In response to Great Britain's formal request that the United States release five British residents from the Guantanamo Bay detention facility, US officials have reiterated that the United States does not want to be the world's jailor.
This is an odd position to take, if one is representing the United States in an official capacity at a time when the United States is seeing dramatic growth in prison populations.
One out of every four people in prison is in the United States. That's no minor accomplishment for a Nation that represents a mere 5% of the World's population.
The USA is #1 in incarcerations, beating out Russia and China. Even if China is under-reporting, the United States is still running in good company.
Whatever cause or purported intent one invokes to account for this phenomenon, the effect disproportionately impacts Black Americans in a variety of ways. For example, 13% of adult Black men cannot vote because of their conviction history.

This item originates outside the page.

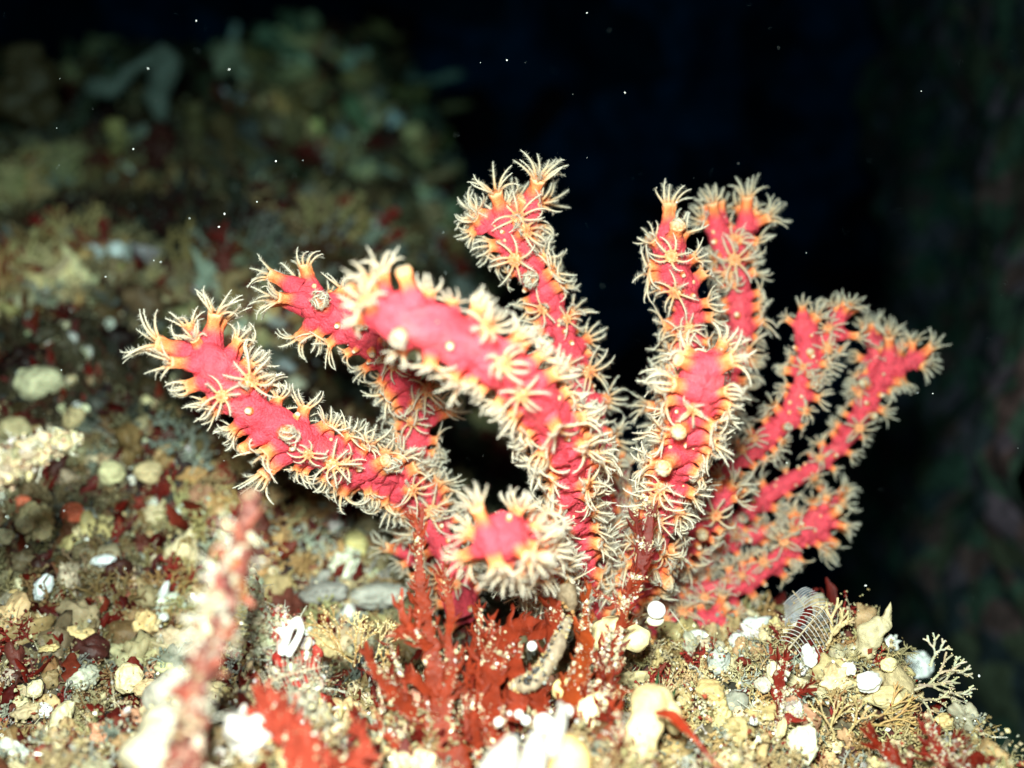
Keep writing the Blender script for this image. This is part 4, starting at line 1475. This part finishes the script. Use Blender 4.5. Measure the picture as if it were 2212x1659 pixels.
# golden brown forked alga
def forked(label, name, roots, col, r0, spread, depth, beads=True, cat='seaweed', flat=.5, curl=0.0):
    mb = MB()
    org = at(*roots[0][:3])

    def grow(p, ang, L, r, lev, tilt):
        dr = RIGHT * math.sin(ang) * 1.0 + UP * math.cos(ang) + FWD * tilt
        dr = norm(dr)
        e = p + dr * L
        m = (p + e) / 2 + rng.normal(size=3) * L * .05
        tube(mb, [p, m, e], [r, r * .95, r * .85], vis_jit(col, .15), 5, flat=flat, hint=FWD, lump=.25, lumpfreq=900)
        if beads:
            v0, f0 = ICO[0]
            for q in range(int(L / .0004)):
                u = rng.uniform()
                mb.add(v0 * rng.uniform(.00008, .00018) + p + (e - p) * u + rng.normal(size=3) * r * .7, vis_jit((.75, .6, .34), .2), f3=f0)
        if lev == 0:
            return
        for sgn in (-1, 1):
            grow(e, ang + sgn * spread * rng.uniform(.5, 1.1) + curl, L * rng.uniform(.62, .95), r * .86, lev - 1, tilt + rng.normal() * .15)
    for (px, py, d, ang, L, *_) in roots:
        grow(at(px, py, d), R(ang), px2m(L, d), px2m(r0, d), depth, rng.normal() * .2)
    return tag(build(mb, name, M_crust, origin=org), label, cat)


GB = (.36, .21, .07)
forked('golden brown forked fan alga left of the red frond', 'fan_alga', [(745, 1420, .192, -18, 38), (760, 1430, .193, -45, 40), (765, 1440, .190, 8, 30)], GB, 3.6, .42, 4)
forked('pale golden forked alga with open fans just left of the red frond', 'fan_alga', [(775, 1430, .196, 12, 34), (800, 1440, .195, 28, 30), (770, 1395, .197, 2, 26)], (.56, .42, .20), 3.0, .42, 4)
forked('short brown forked alga at the left foot of the red frond', 'fan_alga', [(820, 1470, .189, 18, 24), (840, 1450, .190, 5, 22)], GB, 3.4, .45, 3)
forked('tan antler shaped growth above the tan lumps, right of the plume', 'antler_growth', [(1785, 1395, .215, 25, 32), (1800, 1370, .215, 45, 22)], (.56, .42, .22), 6, .5, 3, beads=False, cat='bryozoan', flat=.8)
forked('pale spiky antlers at the right end of the tan growth', 'antler_growth', [(1975, 1490, .207, 70, 34), (1965, 1500, .206, 115, 32), (1985, 1480, .207, 95, 30)], (.40, .33, .22), 4.8, .5, 3, beads=True, cat='bryozoan', flat=.8)
forked('brown antlers fanning right, above the bottom right seaweed', 'antler_growth', [(1880, 1560, .202, 60, 34), (1880, 1565, .201, 95, 34), (1860, 1575, .201, 80, 40)], (.45, .28, .11), 4, .38, 4, beads=False, cat='bryozoan', flat=.8)
forked('tan twigs low in the growth below the largest white oval', 'antler_growth', [(1800, 1600, .198, -10, 30), (1830, 1590, .199, 20, 34), (1790, 1570, .2, 40, 30)], (.46, .32, .15), 4, .45, 3, beads=True, cat='bryozoan', flat=.8)

forked('pale broken antlers on the skyline between the plume and the pointed sponge', 'antler_growth', [(1830, 1385, .226, 20, 26), (1850, 1380, .226, 50, 22)], (.50, .42, .27), 5, .5, 2, beads=False, cat='bryozoan', flat=.8)
forked('grey tan bushy twigs behind the white lump at the far right end', 'antler_growth', [(2010, 1440, .214, 20, 26), (2025, 1470, .213, 60, 28), (2030, 1500, .211, 100, 26)], (.50, .46, .34), 4.5, .5, 3, beads=True, cat='bryozoan', flat=.8)
lobed('pointed_sponge', 'cream pointed sponge with a thin spike rising over the dark water at right', 'sponge', [([(1850, 1425, .216), (1875, 1385, .216), (1905, 1352, .215), (1917, 1335, .215), (1924, 1300, .215)], [22, 24, 22, 12, 2], (.52, .43, .26)), ([(1790, 1420, .217), (1830, 1405, .217), (1870, 1410, .216)], [18, 18, 16], (.42, .35, .22))], mat=M_crust)
lobed('knobbly_sponge', 'knobbly tan mass tying the right hand growth together', 'sponge', [([(1780, 1470, .214), (1850, 1490, .212), (1930, 1480, .210), (1975, 1500, .208)], [26, 30, 26, 18], (.44, .34, .19)), ([(1620, 1430, .222), (1700, 1440, .218), (1780, 1450, .215)], [18, 24, 24], (.38, .33, .22))], mat=M_crust)


# feathery plumes
def plume(label, pts, nl, ll, lr, ang, col):
    P = catmull([at(*p) for p in pts], 60)
    root = empty('feather_hydroid', P[0])
    tag(root, label, 'hydroid')
    mb = MB()
    tube(mb, P, np.linspace(.00022, .00010, 60), (.40, .32, .22), 6)
    build(mb, 'stem', M_crust, root)
    Tn = norm(np.gradient(P, axis=0))
    mb = MB()
    for k in range(nl):
        t = .12 + .86 * k / nl
        i = int(t * 59)
        for sg, l in ((-1, ll), (1, lr)):
            side = norm(np.cross(Tn[i], FWD)) * sg
            l3 = px2m(l, .215) * (.55 + .9 * math.sin(math.pi * min(1, t * .8 + .15))) * .8
            dr = norm(side * math.cos(ang) + Tn[i] * math.sin(ang) + FWD * .15)
            q = [P[i] + dr * l3 * u + UP * (-.35 * l3 * u * u) for u in np.linspace(0, 1, 7)]
            tube(mb, q, np.linspace(.00011, .00006, 7), col, 4)
            for u in np.linspace(.1, 1, 10):
                b = P[i] + dr * l3 * u + UP * (-.35 * l3 * u * u)
                v0, f0 = ICO[0]
                mb.add(v0 * .00011 + b, col, f3=f0)
    build(mb, 'barbs', M_crust, root)


plume('grey blue feathery plume with long curved barbs right of the coral base', [(1758, 1400, .222), (1752, 1360, .222), (1740, 1315, .223), (1712, 1276, .224)], 24, 62, 44, .15, (.42, .42, .46))
plume('straight thin feathery plume crossing in front of the curved one', [(1703, 1402, .212), (1730, 1370, .212), (1757, 1338, .212), (1785, 1306, .212)], 11, 46, 34, -.1, (.50, .46, .44))
plume('pale feathery plume lying over red patches below the brown fan alga', [(560, 1490, .180), (600, 1465, .180), (650, 1450, .181), (700, 1440, .182)], 14, 30, 40, .2, (.40, .36, .28))

# green spikes
for k, (lab, a, b) in enumerate([('tallest green spike above the big yellow sponge', (1412, 1500), (1424, 1445)), ('middle short green spike of the three above the yellow sponge', (1425, 1505), (1433, 1478)), ('right hand green spike of the three above the yellow sponge', (1448, 1512), (1460, 1485))]):
    mb = MB()
    tube(mb, [at(a[0], a[1], .190), at((a[0] + b[0]) / 2 + 1, (a[1] + b[1]) / 2, .190), at(b[0], b[1], .191)], [.00035, .0003, .00006], (.02, .10, .03), 8)
    tag(build(mb, 'green_spike', M_weed), lab, 'alga')

# spotted grey tube
mb = MB()
root = empty('spotted_tube', at(1115, 1478, .181))
tag(root, 'grey brown bent tube with a row of black pores between the red blades', 'bryozoan')
P = catmull([at(1105, 1480, .181), at(1140, 1475, .180), at(1170, 1450, .181), at(1192, 1415, .183), at(1210, 1375, .186), at(1228, 1338, .189)], 60)
r = px2m(np.interp(np.linspace(0, 1, 60), [0, .12, .35, .6, .85, 1], [6, 17, 20, 17, 14, 8]), .184)
tube(mb, P, r, (.30, .23, .16), sides=24, lump=.35, lumpfreq=500, hint=FWD)
build(mb, 'body', M_crust, root)
Tn = norm(np.gradient(P, axis=0))
for k in range(26):
    i = 6 + int(50 * (k % 16) / 16) + rng.integers(0, 3)
    sd = norm(np.cross(Tn[i], FWD))
    off = .62 if k < 16 else rng.uniform(-.5, .4)
    if k >= 16:
        i = rng.integers(8, 30)
    q = P[i] + sd * r[i] * off - FWD * r[i] * math.sqrt(max(0, 1 - off * off)) * 1.0
    mb = MB()
    s = rng.uniform(.00032, .00046)
    blob(mb, q, s, (.012, .012, .014), sub=2, rough=.1)
    build(mb, 'pore', M_grain, root)
mb = MB()
ii = rng.integers(0, 60, 1100)
dr = norm(rng.normal(size=(1100, 3)) - FWD * .5)
grains(mb, P[ii] + dr * r[ii][:, None] * 1.05, rng.uniform(.00008, .00026, 1100), pickn([(.6, .42, .18), (.42, .42, .38), CREAM, (.12, .09, .07)], [4, 3, 1.5, 2], 1100))
tag(build(mb, 'grit', M_grain, root, smooth=False), kind='stuff')
lobed('mottled_stump', 'dark and cream mottled stump at the top of the red blades under the coral', 'bryozoan', [([(1232, 1320, .192), (1228, 1295, .192), (1224, 1262, .193)], [16, 20, 22], (.22, .16, .10))], mat=M_crust, pore=12)

# tubes
for lab, pts, r_, c in [
    ('white looped worm tube standing on the crusted mound', [(608, 1412, .180), (618, 1385, .180), (630, 1352, .180), (644, 1340, .181), (650, 1362, .182), (636, 1392, .181), (622, 1415, .181)], 7.5, WH),
    ('curly tan worm tube high on the left slope', [(78, 630, .36), (95, 600, .36), (125, 585, .36), (150, 555, .36)], 9, (.62, .44, .26)),
]:
    mb = MB()
    d = pts[0][2]
    tube(mb, catmull([at(*p) for p in pts], 40), px2m(r_, d), c, sides=12, lump=.15, lumpfreq=600)
    tag(build(mb, 'worm_tube', M_shell), lab, 'worm tube')
mb = MB()
c0 = at(18, 1368, .226)
ring = [c0 + px2m(20, .226) * (RIGHT * math.cos(a) + UP * math.sin(a) * .8) for a in np.linspace(0, 6.35, 40)]
tube(mb, ring, px2m(11, .226), (.46, .50, .46), sides=12, lump=.15, lumpfreq=500)
tag(build(mb, 'ring_sponge', M_sponge), 'grey ring with a dark hole at the left edge', 'sponge')

# far dull growth standing on the hill at left
for lab, pts, rs, c in [
    ('blurred pale hooked sponge on the skyline at top left', [(350, 270, .52), (345, 190, .52), (360, 120, .52), (300, 140, .52), (250, 180, .52), (180, 190, .52)], [14, 30, 22, 12, 20, 34], (.13, .145, .12)),
    ('blurred yellow brown branching clump on the skyline left of the coral', [(600, 300, .60), (640, 250, .60), (660, 215, .60)], [34, 30, 16], (.20, .12, .04)),
    ('blurred dark brown clump at the top left corner', [(20, 260, .50), (60, 170, .50), (40, 100, .50)], [60, 60, 40], (.07, .045, .02)),
]:
    lobed('far_sponge', lab, 'sponge', [([p for p in pts], rs, c)])

# ------------------------------------------------------------------ specks in the water
v0, f0 = ICO[1]
for px, py, r_, where in [(424, 45, 4.2, 'topmost of the bright ones at upper left'), (320, 148, 3.2, 'beside the hooked sponge on the skyline'), (495, 150, 3, 'high above the dark hill, right of the hooked sponge'), (485, 462, 3.6, 'upper of a close pair above the left coral branch'), (473, 490, 3.4, 'lower of a close pair above the left coral branch'), (347, 566, 3.6, 'up left of the left branch tip'), (555, 436, 2.6, 'up left of the second branch tip'), (288, 322, 2.6, 'before the middle of the dark hill'), (1990, 197, 2.6, 'alone at the upper right before the rock wall'), (1350, 200, 2.6, 'high above the gap between the centre branches'), (1095, 130, 3, 'high above the tall centre branch'), (1268, 28, 2.4, 'close to the top edge right of centre'), (1462, 437, 3.6, 'just above the upright right branch tip'), (228, 598, 3, 'low over the left slope by the worm tube'), (596, 348, 2.8, 'between the hill skyline and the second branch'), (1870, 1265, 3, 'right above the feathery plume'), (1700, 1000, 2.4, 'between the two right hand branches'), (2115, 1460, 4, 'near the right edge beside the tan growth'), (2015, 850, 2.5, 'just right of the farthest right branch tip')]:
    d = rng.uniform(.19, .23)
    mb = MB()
    mb.add((v0 * px2m(r_, d) * rng.uniform(.4, .9, 3)) @ rotm(rng.normal(size=3)).T + at(px, py, d), (.85, .85, .85), f3=f0)
    tag(build(mb, 'floating_speck', M_shell), 'bright speck ' + where, 'speck', 'bright specks drifting in the water')
mb = MB()
v0, f0 = ICO[0]
for k in range(330):
    d = rng.uniform(.185, .5)
    px, py = rng.uniform(-60, 2270), rng.uniform(-40, 1350) 
    g, gdist = ground(px, py) if py > 300 and px < 1100 else (None, None)
    if gdist is not None and d > gdist - .01:
        d = gdist * .7
    mb.add(v0 * px2m(rng.gamma(1.5, .28) + .25, .21) * rng.uniform(.5, 1.1, 3) + at(px, py, d), (.75, .8, .82), f3=f0)
tag(build(mb, 'drifting_specks', M_shell, origin=(0, 0, 0)), 'faint tiny specks floating all through the dark water', 'specks', kind='stuff')

# ------------------------------------------------------------------ the water itself: takes the red out of the far light
mb = MB()
x0, x1, y0, y1, z0, z1 = -1.6, 1.9, -.3, 2.2, -1.4, 1.8
mb.add([(x, y, z) for z in (z0, z1) for y in (y0, y1) for x in (x0, x1)], (1, 1, 1), f4=[(0, 2, 3, 1), (4, 5, 7, 6), (0, 1, 5, 4), (2, 6, 7, 3), (0, 4, 6, 2), (1, 3, 7, 5)])
m = bpy.data.materials.new('water')
m.use_nodes = True
nt = m.node_tree
nt.nodes.clear()
out = nt.nodes.new('ShaderNodeOutputMaterial')
va = nt.nodes.new('ShaderNodeVolumeAbsorption')
va.inputs['Color'].default_value = (.25, .66, .72, 1)
va.inputs['Density'].default_value = 1.6
nt.links.new(va.outputs[0], out.inputs['Volume'])
tag(build(mb, 'haze', m, origin=(0, 0, 0), smooth=False), kind='stuff')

The Guantanamo Bay detention facility puts a friendly Hollywood face on America's attitude towards imprisonment, but the conditions described as existing there should not seem especially shocking to American sensibilities. Prisons are an awful -- and central -- part of the American Way of Life. For some people, keeping other humans imprisoned is the way to The American Dream.
Americans tolerate a lot of things: not too many inconveniences, but a great many injustices. That prisons represent a struggle against a criminal class is clear. That prisons represent a cultural problem far more significant than street crime is not nearly as often made clear in the popular media.
Prisoners are made by laws. Laws are expressions of cultural values. There have been many generations brought up with the indoctrination of human captivity: what cultural values do Americans hold so as to make so many disrupted lives seem worthwhile, and even lucrative?